Mas sem sombra de dúvidas é Paul Dano quem rouba a cena na pele do vilão Charada. Se você, como eu, tem pesadelos com a versão galhofa de Jim Carrey para o personagem em Batman Eternamente, não se preocupe: graças a Dano, seus pesadelos serão de outro tipo após assisti-lo aqui. Seu Charada é radicalmente diferente das versões anteriores do personagem, até mesmo nos quadrinhos. É na concepção e execução dele que as influências dos psicopatas de Se7en e Zodíaco ficam mais evidentes, visto que ele é um serial killer atacando as principais figuras públicas de Gotham e orquestrando um plano para destruir a cidade de dentro para fora. Sua presença é tão impactante (seja mascarado ou não) que o único vacilo notável do filme é quando temporariamente parece se esquecer dele para se centrar nas subtramas envolvendo a máfia. E não à toa, quando o foco volta a ser nele e em seu intrincado plano, temos um terceiro ato corajosamente agridoce. Além do mais, o personagem é enriquecido pelo fato de ser construído tanto como uma antítese, quanto como um “espelho distorcido” do próprio Batman, de modo que a grande catarse do herói se dá diante da necessidade de escolher entre permanecer ou não nessa relação simbiótica e doentia.

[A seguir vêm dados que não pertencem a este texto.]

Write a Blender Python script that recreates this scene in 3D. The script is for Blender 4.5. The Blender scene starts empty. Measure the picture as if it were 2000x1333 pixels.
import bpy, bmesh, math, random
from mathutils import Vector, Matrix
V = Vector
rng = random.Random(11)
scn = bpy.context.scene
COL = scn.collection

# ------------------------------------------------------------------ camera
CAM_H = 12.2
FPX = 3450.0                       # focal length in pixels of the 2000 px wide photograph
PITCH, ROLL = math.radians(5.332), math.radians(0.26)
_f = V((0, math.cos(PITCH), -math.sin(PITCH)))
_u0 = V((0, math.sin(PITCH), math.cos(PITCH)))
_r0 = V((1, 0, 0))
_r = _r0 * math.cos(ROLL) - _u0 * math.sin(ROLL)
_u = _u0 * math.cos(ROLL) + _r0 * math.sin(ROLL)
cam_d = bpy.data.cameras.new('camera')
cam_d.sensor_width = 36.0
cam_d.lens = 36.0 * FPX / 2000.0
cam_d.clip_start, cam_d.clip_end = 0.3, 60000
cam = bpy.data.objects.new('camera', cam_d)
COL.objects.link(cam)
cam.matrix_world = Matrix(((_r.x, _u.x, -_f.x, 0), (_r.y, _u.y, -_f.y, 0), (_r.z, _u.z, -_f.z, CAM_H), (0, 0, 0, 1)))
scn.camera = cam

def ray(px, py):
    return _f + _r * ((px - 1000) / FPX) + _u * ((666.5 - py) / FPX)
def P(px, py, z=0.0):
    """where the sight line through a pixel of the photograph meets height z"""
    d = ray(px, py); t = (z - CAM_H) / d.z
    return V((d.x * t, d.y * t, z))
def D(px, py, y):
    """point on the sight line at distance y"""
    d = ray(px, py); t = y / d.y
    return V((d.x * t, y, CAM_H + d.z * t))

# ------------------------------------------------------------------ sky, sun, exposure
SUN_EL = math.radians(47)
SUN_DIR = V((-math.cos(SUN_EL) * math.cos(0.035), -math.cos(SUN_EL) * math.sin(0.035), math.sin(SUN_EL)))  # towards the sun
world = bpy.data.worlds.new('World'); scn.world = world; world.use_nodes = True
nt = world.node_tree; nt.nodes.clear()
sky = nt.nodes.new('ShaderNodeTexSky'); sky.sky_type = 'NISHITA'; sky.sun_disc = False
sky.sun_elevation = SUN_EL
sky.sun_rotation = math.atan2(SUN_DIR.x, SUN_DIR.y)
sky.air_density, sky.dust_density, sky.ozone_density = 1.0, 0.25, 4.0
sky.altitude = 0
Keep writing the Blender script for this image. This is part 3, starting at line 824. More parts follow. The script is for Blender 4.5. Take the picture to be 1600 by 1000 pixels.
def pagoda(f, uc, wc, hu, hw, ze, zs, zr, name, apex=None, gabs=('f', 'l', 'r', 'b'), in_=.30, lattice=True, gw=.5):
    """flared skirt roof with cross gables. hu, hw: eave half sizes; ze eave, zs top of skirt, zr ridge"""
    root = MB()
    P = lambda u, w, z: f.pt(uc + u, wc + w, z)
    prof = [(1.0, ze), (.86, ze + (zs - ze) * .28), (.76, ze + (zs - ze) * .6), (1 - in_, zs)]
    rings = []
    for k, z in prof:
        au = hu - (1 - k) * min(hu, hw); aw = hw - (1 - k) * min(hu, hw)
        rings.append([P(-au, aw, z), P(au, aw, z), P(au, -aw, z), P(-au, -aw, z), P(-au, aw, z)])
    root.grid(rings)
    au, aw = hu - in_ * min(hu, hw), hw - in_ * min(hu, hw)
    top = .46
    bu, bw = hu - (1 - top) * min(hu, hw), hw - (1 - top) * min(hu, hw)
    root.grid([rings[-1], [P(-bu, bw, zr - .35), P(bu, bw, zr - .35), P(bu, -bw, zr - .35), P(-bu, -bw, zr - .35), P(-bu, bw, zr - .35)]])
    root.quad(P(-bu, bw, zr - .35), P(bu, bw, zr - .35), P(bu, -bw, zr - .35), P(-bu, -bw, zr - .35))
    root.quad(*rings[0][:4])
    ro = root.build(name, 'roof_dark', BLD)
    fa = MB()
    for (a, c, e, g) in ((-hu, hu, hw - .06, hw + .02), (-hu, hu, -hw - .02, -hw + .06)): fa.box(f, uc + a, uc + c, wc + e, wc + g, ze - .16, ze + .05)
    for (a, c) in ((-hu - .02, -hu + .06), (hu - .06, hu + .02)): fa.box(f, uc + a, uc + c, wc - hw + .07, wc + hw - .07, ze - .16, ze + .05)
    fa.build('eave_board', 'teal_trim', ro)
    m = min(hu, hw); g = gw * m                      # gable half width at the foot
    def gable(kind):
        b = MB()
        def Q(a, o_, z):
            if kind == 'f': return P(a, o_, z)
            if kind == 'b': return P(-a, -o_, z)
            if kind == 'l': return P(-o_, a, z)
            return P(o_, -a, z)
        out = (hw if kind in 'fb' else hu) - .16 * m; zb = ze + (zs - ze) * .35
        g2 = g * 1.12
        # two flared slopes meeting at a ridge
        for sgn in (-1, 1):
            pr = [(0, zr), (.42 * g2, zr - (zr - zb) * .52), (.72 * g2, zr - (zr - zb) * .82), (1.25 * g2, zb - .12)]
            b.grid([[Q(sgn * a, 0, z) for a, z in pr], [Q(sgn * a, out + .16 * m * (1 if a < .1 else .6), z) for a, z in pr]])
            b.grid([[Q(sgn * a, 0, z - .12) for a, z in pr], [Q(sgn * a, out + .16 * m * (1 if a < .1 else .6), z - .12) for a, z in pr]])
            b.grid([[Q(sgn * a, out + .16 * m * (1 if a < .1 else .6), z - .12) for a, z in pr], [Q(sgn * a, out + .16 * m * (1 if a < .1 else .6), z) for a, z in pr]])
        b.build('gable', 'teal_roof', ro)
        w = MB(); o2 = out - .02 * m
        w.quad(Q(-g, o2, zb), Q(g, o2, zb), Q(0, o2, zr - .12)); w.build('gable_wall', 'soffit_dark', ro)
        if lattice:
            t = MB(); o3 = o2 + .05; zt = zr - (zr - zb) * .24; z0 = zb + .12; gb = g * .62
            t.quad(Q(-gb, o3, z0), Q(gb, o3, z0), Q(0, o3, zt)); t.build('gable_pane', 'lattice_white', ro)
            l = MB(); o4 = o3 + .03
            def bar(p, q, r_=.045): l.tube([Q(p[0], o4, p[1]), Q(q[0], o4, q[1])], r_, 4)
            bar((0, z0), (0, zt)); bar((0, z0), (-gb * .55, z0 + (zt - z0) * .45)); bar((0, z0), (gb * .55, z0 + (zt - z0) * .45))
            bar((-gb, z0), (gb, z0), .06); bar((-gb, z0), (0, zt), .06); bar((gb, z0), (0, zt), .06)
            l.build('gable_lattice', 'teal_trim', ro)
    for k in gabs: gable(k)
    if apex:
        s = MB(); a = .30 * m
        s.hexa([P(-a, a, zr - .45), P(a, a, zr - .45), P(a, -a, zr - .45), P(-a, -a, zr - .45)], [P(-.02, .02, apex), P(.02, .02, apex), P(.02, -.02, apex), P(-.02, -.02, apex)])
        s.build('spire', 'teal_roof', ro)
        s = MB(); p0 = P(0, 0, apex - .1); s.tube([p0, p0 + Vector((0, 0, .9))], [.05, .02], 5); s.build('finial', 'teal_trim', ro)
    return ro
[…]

The Batman faz o até então impossível: entregar uma nova e fresca versão de um personagem que já passou por diversas reformulações nos últimos anos, respeitando suas influências sem soar uma obra derivativa. Em meio à seara de blockbusters de super-heróis, cada vez mais enfadonhos e longos, este é um raro filme do gênero que não apenas bebe de outras fontes, mas também consegue usar sua longa duração (176 minutos) ao seu favor. É um fato assombroso, ainda mais levando em conta como Matt Reeves é econômico na ação, preferindo focar no lado detetivesco e cerebral do personagem, até então pouco explorado em suas versões em live-action. Entre um vigilante/bilionário traumatizado, narrações em off, femmes fatales, vilões terroristas e seus seguidores incels, o resultado é um filme que talvez não agrade a todos, mas certamente se mostra o melhor longa de super-heróis em muito tempo e uma das melhores obras audiovisuais feitas sobre o Batman.